INTRODUCTION

There has recently been a number of controversies [1,2] over which model to trust when predicting the stability of fusion plasmas, where the inhomogeneity of super-Alfvénic (NBI, ICRF, $\alpha$) particles drive Alfvén eigenmodes (AEs) that could in turn trigger unacceptable losses of confinement.

Theoretical models are clearly required to extrapolate into thermonuclear conditions that are not accessible today from experimental scalings; meaningful comparisons with measurements are nevertheless possible using the tokamaks that are now in operation to test the ingredients and the parametric dependencies of the underlying physics.
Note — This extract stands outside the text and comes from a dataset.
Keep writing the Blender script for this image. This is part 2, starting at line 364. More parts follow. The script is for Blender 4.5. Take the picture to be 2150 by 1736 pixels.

Increasingly sophisticated models have been implemented in global wave codes and are categorized as shear-Alfvén wave models (LION [3], NOVA-K [4], CASTOR-K [5], the Frascati code [6], KIN-2DEM [9]), a two-fluid model (TASK-WM [7]) and a gyrokinetic model for the bulk species (PENN [8]); they treat the fast particles either perturbatively (LION, TASK-WM, PENN, NOVA-K, CASTOR-K) or not (Frascati code, KIN-2DEM).

To understand the orders of magnitude discrepancies between various predictions of growth / damping rates and to resolve the argument in terms of toroidal mode conversion, this paper starts with a number of basic considerations in sect.2. The different models are then described and compared on theoretical ground in sect.3, giving a few references to the tests that have been carried out against experimental measurements. The conclusions in sect.4 highlight the present understanding of the mode conversion and the AE stability in tokamaks.